Eventually I climbed over that cabinet and realized we had a far greater task on our hands than a building restoration. Over the next few years the balcony was cleaned by a team of Peace Corps volunteers, and the archives were moved to a secure location in the building adjacent to the shul. They were safer there than in the crumbling synagogue, but remained hidden to researchers.

Meanwhile, the restoration project sputtered when funding was exhausted, and I moved to New York and began working as an archivist at the LBI, where the importance of not only preserving, but also expanding access to these archives was well understood. Fortunately, we learned that the Mediaș archives were eligible for funding from the Yerusha Project, a Rothschild Foundation (Hanadiv) program that supports Jewish archival surveys. There was just one caveat: the project should be bigger than one city; entire regions were desirable.

German-Jewish history of southern Transylvania and Bukovina

Jews in Mediaș and the surrounding Saxon towns of Sighișoara, Brașov, and Sibiu spoke primarily German. Like many inhabitants of multi-ethnic Habsburg Transylvania, they were multilingual, and Hungarian was also widely spoken. In southern Transylvania, however, nearly all records were kept in German. In Bukovina, also once part of the Habsburg Empire and today split between Romania and Ukraine, the situation was similar.

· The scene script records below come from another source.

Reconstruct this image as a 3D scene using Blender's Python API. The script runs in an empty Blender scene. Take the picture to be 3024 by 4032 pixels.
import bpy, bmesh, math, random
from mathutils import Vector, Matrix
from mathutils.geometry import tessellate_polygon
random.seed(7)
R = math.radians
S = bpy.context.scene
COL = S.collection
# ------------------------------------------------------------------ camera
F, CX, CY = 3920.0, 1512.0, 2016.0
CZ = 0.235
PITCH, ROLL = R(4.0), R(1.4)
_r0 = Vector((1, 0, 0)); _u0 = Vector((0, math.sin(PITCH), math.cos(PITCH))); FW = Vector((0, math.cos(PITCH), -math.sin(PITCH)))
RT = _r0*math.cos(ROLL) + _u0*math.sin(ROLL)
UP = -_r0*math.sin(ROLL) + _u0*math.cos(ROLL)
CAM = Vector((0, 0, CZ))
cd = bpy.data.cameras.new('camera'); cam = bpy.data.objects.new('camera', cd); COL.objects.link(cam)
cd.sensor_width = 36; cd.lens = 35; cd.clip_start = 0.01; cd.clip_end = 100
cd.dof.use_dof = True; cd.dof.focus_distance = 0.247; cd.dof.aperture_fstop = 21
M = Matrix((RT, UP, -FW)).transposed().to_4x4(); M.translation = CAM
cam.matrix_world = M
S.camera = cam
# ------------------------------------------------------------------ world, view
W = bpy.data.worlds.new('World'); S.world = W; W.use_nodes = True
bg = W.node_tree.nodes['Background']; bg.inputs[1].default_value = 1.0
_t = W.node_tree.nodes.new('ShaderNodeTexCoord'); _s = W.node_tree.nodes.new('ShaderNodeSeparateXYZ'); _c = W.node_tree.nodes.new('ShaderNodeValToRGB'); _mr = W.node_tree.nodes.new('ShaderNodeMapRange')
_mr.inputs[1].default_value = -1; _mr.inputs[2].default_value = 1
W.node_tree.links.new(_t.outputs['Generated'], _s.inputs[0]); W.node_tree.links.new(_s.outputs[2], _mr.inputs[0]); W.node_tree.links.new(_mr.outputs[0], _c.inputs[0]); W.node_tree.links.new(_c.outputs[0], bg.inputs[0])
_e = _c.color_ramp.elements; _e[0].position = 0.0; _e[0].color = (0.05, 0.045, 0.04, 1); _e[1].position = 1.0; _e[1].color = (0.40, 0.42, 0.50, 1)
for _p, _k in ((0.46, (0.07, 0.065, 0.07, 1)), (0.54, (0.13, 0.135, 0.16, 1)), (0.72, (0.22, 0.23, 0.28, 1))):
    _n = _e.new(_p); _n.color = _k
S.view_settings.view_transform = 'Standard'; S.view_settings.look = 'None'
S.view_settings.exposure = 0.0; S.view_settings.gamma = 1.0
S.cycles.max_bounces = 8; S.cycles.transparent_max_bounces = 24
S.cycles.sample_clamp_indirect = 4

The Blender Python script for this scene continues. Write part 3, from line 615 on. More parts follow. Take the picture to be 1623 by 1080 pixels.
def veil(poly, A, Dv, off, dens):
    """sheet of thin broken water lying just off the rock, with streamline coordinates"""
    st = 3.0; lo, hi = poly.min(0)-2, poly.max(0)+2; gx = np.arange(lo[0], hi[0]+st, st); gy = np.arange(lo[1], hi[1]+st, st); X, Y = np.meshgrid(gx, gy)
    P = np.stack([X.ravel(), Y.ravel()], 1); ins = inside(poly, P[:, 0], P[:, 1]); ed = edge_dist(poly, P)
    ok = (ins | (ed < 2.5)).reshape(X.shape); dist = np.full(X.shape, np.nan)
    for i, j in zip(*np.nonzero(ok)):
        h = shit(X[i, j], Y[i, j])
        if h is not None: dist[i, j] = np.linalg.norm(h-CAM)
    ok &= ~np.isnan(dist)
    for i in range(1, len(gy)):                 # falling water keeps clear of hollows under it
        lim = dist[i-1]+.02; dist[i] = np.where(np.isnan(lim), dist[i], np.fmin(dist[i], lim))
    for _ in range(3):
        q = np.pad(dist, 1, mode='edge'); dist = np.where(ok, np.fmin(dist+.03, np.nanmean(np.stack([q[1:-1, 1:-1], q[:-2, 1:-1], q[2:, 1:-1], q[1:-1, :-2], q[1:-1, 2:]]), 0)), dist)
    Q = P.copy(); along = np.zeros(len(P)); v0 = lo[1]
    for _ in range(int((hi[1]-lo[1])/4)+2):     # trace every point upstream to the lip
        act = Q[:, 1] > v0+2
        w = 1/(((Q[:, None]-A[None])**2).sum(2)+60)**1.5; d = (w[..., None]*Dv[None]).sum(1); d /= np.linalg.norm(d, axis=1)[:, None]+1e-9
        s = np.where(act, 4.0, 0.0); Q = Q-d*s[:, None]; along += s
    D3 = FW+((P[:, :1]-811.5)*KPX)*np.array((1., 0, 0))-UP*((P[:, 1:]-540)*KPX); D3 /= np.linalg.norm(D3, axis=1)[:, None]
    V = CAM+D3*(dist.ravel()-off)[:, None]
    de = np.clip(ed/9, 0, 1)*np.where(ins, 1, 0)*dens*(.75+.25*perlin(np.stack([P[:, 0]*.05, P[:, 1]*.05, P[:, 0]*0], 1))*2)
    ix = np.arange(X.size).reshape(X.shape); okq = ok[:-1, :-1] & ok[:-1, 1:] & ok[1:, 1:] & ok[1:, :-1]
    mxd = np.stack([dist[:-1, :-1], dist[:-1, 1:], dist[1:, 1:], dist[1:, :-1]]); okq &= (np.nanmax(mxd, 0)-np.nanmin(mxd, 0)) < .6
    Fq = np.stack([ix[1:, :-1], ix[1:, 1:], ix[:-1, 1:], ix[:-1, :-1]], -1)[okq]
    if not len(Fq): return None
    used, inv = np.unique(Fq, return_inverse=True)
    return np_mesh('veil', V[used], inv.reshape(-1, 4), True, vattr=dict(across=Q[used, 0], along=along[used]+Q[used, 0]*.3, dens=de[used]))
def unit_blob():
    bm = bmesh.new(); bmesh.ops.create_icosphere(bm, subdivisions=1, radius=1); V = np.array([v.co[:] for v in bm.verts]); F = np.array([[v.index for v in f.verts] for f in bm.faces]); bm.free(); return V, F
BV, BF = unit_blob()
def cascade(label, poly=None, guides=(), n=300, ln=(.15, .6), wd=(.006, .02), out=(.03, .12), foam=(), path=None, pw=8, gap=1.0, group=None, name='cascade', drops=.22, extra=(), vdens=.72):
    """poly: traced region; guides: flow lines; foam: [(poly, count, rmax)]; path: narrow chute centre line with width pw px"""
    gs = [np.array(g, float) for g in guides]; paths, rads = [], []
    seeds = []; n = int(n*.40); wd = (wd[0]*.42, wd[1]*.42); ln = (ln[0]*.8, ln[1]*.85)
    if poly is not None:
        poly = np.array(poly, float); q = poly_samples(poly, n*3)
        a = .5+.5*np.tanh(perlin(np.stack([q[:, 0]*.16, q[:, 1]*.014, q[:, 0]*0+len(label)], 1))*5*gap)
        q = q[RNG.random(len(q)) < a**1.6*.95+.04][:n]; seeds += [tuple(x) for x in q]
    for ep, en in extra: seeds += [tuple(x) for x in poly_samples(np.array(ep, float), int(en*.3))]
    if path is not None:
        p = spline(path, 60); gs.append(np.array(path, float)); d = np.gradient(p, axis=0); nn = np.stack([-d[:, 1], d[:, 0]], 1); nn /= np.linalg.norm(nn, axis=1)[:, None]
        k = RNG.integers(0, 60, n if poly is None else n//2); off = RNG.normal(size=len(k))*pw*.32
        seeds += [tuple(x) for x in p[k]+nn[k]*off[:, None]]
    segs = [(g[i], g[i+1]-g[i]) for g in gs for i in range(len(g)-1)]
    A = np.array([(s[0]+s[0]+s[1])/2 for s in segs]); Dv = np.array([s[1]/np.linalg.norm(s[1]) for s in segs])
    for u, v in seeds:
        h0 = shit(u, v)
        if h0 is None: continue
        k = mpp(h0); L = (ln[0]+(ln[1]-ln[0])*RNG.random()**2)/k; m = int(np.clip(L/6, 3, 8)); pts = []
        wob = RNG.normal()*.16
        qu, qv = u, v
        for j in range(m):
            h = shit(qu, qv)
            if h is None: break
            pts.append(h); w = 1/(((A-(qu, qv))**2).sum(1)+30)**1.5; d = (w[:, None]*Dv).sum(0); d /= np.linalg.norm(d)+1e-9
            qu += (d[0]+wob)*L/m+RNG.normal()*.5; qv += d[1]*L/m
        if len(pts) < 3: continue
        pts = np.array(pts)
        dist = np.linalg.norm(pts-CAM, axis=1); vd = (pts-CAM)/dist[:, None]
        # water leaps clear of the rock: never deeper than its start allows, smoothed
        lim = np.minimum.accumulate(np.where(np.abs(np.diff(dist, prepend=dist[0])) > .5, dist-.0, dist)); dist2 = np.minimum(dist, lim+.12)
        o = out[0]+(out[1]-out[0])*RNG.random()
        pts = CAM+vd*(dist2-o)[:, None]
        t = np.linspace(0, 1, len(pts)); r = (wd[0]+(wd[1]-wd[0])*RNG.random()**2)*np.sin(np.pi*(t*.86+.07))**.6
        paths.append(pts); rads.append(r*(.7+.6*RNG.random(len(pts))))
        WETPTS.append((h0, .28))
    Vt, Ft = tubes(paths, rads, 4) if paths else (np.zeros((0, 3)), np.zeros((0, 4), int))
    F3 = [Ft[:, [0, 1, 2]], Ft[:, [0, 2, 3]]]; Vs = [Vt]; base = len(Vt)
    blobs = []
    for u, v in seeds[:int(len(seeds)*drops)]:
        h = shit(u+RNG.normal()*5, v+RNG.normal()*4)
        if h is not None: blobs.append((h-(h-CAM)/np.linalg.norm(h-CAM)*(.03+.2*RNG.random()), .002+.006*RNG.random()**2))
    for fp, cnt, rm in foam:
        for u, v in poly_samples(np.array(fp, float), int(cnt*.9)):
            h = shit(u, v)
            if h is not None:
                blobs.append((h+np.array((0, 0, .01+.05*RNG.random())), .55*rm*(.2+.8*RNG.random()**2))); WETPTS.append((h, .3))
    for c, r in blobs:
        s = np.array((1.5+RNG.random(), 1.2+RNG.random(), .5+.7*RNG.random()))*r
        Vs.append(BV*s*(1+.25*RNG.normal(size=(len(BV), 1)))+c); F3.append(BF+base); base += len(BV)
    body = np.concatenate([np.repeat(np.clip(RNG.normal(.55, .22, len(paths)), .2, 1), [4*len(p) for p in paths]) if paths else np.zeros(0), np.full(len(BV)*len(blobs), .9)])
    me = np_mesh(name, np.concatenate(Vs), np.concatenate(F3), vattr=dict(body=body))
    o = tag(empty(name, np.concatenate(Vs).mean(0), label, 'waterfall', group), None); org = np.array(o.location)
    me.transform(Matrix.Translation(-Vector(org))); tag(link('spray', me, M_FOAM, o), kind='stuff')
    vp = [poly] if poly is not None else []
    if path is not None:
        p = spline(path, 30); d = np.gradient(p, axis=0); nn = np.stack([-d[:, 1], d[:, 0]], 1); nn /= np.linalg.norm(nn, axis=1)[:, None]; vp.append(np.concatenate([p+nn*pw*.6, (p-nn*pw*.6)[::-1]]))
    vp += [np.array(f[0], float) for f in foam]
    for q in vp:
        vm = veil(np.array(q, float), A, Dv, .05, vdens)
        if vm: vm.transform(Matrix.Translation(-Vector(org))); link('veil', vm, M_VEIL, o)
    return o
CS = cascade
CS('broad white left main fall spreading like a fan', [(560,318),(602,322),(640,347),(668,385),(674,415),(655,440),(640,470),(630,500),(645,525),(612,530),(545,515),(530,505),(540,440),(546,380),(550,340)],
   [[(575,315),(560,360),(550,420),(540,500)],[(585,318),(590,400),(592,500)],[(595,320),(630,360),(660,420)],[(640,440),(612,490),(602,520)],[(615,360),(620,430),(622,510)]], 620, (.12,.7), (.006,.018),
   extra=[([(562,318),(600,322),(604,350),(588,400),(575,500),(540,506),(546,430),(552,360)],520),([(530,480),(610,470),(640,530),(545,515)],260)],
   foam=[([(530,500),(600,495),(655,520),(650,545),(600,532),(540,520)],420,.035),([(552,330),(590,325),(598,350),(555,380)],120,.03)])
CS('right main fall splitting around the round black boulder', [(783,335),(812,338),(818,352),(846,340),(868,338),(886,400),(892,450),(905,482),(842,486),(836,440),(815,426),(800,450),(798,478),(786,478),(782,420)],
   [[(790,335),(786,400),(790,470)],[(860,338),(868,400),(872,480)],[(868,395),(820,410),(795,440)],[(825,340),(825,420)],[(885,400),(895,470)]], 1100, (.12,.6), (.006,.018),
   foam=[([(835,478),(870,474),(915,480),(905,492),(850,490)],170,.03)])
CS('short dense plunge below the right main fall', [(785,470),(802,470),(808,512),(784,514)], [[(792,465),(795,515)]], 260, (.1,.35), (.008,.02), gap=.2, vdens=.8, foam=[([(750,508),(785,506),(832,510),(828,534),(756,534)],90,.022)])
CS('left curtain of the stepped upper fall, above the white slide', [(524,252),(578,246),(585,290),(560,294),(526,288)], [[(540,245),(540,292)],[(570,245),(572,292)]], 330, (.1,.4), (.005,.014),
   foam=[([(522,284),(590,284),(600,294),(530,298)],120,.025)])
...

These towns arguably represented the farthest flung German-Jewish communities in continental Europe and yet, with the exception of the Bukovina capital of Czernowitz, their history remains largely unexplored. Were there other shuls with dusty archives locked away? What did the National Archives hold?

A fractured archival landscape

What we encountered in Romania was an archival landscape as complicated as the piece of history that it documented. Each regime, from the multi-ethnic Habsburg Empire to the monarchy of the interwar period to the Fascist and Communist dictatorships, had left its imprint on the organization of Jewish archives, leaving them fractured and displaced.

The Mediaș situation turned out to be unusual. Most synagogues had long since been emptied of their archives, which were thrown out or transferred to Bucharest. This had much to do with the upheavals in Jewish life in Romania.

In many areas of Romania, especially Southern Transylvania and the Old Kingdom regions of Wallachia and southern Moldova, a relatively large proportion of the Jewish population survived World War II and the Holocaust, leaving a sizable post-war Jewish community. However, small town communities had nearly disappeared by the 1980s due to mass emigration to Israel. After the fall of Communism, the numbers sank even lower. Today, Romania’s Jewish population comprises about 3,300 mostly elderly people, a third of whom live in Bucharest. There are simply far too few Jews in Romania to oversee the country’s almost 100 synagogues and hundreds of Jewish cemeteries.

Accordingly, much of the information we sought is now housed in local branches of the National Archives. This includes materials created by Jewish communities themselves, such as birth, death, and marriage record books. However, particularly in Bukovina, where the Jewish population was high, countless civil and private collections also hold documents of interest to Jewish researchers or genealogists.

The wealth of information kept under lock and key in the National Archives branches was astonishing. From 18th-century decrees, permits, and contracts to 20th-century applications to the police and town hall by Jewish clubs to host literary nights, balls, picnics, and concerts, the vast array of documentation, much of which has never been accessed before by researchers, was thrilling.

From Sitzfleisch to instant gratification

These collections have been little used, however. Navigating the National Archives requires knowledge of Romanian (even when the documents are in German) and the fortitude to spend hours reading blurry, communist-era inventories created with carbon paper and typewriters. LBI’s survey project will allow researchers to circumvent this laborious process by putting descriptive data for individual files and larger collections in an online database that will launch later this year.

While the patience to spend hundreds of hours poring over inventories was the mark of a meticulous researcher in the past, for better or worse, new generations will expect increasingly rapid gratification. Our goal is to stimulate interest amongst young researchers, both in Romania and beyond, for the Jewish history of the region.